Borrowers pay discount points at the closing of a mortgage to receive a lower interest rate, and subsequently lower monthly mortgage payments. Discount points are not mandatory to obtain a mortgage, but you can pay them to reduce your rate.


Paying one discount point, on a 6% mortgage, the borrower's rate decreases by 1% to 5%. Typically, a borrower can pay discount points in 1/4 percentage point increments up to 2 percentage points of the loan principal.Discount points equal a percentage of the loan principal. For example, a $100,000 mortgage, 1 point would be:

  • 1% of $100,000 = $1000

Is it beneficial?

Borrowers paying discount points experience interest savings over the life of the loan.
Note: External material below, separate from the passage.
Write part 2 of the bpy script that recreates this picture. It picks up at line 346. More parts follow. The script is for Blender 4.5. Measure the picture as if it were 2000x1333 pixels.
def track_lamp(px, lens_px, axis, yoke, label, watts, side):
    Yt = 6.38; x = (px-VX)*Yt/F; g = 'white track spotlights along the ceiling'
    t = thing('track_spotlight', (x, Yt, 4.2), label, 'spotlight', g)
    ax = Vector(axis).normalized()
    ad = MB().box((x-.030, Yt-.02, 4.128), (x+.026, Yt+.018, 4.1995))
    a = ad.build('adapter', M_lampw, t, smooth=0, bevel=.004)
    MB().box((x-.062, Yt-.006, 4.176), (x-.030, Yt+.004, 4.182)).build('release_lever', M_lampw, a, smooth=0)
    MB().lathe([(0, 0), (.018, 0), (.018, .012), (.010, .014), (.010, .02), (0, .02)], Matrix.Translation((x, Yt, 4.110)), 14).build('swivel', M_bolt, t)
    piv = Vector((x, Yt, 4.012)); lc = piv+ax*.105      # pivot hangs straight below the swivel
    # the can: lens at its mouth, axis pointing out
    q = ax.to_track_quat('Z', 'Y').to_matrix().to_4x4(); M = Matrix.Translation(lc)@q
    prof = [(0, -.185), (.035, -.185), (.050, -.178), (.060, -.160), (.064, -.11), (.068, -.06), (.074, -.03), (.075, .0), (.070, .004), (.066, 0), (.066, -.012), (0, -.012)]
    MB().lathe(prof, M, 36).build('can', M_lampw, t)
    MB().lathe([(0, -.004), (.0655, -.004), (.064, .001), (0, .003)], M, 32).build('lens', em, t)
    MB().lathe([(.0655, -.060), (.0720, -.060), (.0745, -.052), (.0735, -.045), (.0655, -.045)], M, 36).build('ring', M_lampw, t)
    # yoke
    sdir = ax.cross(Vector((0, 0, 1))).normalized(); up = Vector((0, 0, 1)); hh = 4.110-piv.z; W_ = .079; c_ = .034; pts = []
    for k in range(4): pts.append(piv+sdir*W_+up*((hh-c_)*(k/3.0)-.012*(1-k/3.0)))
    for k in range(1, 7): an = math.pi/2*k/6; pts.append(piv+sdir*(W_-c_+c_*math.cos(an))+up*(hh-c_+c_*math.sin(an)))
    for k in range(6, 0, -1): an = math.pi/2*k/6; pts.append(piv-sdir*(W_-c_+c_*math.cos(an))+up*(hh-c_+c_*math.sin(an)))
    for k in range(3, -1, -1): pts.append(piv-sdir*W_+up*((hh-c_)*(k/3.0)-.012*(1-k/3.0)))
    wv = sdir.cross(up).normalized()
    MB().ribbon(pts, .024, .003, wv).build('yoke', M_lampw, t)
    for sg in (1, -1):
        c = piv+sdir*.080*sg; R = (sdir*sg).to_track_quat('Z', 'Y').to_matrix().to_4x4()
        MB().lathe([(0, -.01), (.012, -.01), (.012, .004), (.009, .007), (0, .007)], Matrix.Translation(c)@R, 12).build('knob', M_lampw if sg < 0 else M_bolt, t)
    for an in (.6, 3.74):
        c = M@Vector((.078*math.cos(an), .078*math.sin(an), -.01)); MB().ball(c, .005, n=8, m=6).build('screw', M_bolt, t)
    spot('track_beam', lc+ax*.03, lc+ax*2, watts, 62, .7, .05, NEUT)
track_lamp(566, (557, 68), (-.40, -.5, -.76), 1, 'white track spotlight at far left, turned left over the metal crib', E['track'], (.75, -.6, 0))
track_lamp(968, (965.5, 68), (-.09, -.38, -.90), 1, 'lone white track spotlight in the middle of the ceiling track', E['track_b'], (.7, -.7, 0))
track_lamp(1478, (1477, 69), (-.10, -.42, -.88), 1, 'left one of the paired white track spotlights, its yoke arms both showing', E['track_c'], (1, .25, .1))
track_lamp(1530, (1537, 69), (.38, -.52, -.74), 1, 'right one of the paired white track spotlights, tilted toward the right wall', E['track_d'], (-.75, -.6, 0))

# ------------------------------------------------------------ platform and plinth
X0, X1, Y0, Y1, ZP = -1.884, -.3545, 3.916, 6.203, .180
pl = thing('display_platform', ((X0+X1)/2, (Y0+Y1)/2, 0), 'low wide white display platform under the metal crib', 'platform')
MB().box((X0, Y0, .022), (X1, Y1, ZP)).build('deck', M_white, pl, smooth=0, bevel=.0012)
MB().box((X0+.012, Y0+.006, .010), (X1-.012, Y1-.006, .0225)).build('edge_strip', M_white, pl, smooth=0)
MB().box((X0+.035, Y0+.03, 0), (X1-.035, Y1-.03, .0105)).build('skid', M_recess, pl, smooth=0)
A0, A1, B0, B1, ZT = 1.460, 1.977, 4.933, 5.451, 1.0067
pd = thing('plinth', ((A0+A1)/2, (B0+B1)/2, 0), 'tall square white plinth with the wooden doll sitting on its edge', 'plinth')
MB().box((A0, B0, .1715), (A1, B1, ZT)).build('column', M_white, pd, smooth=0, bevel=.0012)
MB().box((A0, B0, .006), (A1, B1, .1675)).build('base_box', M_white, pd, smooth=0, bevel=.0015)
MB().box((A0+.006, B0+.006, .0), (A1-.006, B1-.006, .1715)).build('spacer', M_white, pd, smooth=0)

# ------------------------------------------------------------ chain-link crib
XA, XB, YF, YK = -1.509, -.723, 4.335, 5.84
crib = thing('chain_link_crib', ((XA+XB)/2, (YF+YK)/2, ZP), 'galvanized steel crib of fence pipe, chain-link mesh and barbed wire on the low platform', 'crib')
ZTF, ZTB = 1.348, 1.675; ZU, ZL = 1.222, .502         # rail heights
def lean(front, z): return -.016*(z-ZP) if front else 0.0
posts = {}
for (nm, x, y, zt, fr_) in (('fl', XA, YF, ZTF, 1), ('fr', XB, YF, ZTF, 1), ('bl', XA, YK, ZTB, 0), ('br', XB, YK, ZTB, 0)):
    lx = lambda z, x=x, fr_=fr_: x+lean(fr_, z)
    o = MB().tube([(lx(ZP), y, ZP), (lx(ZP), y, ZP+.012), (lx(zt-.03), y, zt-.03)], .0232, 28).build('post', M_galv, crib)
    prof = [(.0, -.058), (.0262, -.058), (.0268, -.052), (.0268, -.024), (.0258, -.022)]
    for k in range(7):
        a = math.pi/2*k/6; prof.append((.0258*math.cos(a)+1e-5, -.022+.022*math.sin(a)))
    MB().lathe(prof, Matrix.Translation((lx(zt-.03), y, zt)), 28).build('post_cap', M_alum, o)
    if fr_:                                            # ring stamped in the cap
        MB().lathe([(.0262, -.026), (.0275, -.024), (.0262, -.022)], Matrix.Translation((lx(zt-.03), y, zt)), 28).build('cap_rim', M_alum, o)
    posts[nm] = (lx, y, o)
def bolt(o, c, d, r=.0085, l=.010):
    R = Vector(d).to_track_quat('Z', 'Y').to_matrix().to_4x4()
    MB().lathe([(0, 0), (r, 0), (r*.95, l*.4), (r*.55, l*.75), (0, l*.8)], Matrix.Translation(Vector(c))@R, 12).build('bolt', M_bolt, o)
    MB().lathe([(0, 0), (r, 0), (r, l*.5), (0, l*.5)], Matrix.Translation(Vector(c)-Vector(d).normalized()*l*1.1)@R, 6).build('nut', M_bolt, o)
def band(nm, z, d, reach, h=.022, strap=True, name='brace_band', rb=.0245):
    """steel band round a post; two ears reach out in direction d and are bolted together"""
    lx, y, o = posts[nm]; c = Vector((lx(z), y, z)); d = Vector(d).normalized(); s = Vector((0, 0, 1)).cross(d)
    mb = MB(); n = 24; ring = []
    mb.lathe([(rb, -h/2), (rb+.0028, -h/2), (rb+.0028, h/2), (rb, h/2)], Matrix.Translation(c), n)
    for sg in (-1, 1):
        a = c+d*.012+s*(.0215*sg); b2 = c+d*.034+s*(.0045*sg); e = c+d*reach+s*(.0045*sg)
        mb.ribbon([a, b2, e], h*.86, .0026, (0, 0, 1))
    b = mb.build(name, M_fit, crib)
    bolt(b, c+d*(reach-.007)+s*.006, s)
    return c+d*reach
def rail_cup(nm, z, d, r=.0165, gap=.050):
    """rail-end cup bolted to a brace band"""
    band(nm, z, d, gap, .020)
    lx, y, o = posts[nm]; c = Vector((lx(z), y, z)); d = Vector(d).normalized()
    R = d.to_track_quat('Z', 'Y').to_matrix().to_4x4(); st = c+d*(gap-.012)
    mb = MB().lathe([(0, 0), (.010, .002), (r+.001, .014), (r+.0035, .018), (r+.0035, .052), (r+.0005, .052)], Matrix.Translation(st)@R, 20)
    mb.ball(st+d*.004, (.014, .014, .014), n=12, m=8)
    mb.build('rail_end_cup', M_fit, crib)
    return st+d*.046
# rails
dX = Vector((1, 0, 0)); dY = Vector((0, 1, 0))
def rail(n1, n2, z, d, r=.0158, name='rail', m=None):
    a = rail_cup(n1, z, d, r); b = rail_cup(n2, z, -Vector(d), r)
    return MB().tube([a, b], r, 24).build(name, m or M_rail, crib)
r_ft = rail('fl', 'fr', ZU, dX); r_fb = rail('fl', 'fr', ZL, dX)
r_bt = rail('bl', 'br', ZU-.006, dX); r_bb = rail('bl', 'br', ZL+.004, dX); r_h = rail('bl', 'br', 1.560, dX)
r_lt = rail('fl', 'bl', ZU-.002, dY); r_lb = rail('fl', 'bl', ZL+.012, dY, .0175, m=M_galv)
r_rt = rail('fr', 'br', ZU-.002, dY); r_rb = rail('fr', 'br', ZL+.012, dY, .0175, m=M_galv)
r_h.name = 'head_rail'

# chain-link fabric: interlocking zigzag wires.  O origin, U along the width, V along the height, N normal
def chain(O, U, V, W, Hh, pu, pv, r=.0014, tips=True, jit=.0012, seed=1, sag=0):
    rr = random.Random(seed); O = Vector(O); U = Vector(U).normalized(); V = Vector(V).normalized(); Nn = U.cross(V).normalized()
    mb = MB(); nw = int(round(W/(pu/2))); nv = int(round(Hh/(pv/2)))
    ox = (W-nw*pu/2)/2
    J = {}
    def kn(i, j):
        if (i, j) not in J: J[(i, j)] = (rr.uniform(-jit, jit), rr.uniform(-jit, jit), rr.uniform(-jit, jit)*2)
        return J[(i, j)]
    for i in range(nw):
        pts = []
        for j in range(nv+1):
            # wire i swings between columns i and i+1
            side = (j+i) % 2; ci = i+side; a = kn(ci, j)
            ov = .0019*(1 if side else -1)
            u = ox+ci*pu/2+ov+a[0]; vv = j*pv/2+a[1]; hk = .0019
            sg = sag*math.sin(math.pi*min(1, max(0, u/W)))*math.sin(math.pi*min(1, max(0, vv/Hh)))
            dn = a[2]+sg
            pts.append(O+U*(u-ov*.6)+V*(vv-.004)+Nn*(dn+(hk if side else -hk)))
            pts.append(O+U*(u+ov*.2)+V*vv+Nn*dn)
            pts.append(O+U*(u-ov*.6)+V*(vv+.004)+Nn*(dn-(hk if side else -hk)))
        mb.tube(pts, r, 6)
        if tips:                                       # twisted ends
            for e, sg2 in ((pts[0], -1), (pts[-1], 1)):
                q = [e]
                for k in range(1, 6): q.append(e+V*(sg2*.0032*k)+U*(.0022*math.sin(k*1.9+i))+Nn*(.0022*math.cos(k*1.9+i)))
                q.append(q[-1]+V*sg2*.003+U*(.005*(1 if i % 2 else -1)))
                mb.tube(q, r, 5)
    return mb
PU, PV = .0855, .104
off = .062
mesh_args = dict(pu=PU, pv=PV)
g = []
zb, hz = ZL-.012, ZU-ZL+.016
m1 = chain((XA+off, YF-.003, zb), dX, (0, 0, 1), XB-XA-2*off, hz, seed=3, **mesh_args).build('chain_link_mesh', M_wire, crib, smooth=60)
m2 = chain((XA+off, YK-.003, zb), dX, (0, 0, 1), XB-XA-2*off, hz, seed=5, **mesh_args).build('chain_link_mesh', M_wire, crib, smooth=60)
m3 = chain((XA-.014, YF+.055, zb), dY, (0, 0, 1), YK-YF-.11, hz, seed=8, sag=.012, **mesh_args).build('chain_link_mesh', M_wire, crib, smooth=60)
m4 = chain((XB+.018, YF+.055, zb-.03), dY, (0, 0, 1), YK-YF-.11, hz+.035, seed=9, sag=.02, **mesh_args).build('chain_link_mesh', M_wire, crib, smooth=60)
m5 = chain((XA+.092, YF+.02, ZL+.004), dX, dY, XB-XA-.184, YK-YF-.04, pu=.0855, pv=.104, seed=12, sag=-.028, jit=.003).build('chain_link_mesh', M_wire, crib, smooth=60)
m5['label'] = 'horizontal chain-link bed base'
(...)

Use the following method to discover the total interest savings. First, use a mortgage calculator to determine the monthly mortgage payment at different interest rates. For example, a mortgage of $100,000 principal, over 30-years (360 monthly payments) at 6%:

  • The borrower pays $250. at closing to drop his rate from 6% to 5.75%. As a result, the principal and interest payment are reduced from $600 a month to $584 a month. The savings would be $16.
  • Take the $250 and divide it by the savings, $16. This will give you 15.6, which is the number of months it will take to recoup initial $250 discount point payment (16 monthly payments).
  • 360 minus 16 payments = 344 remaining payments, then multiply to $16, gives you a savings of $5043 savings over the loan.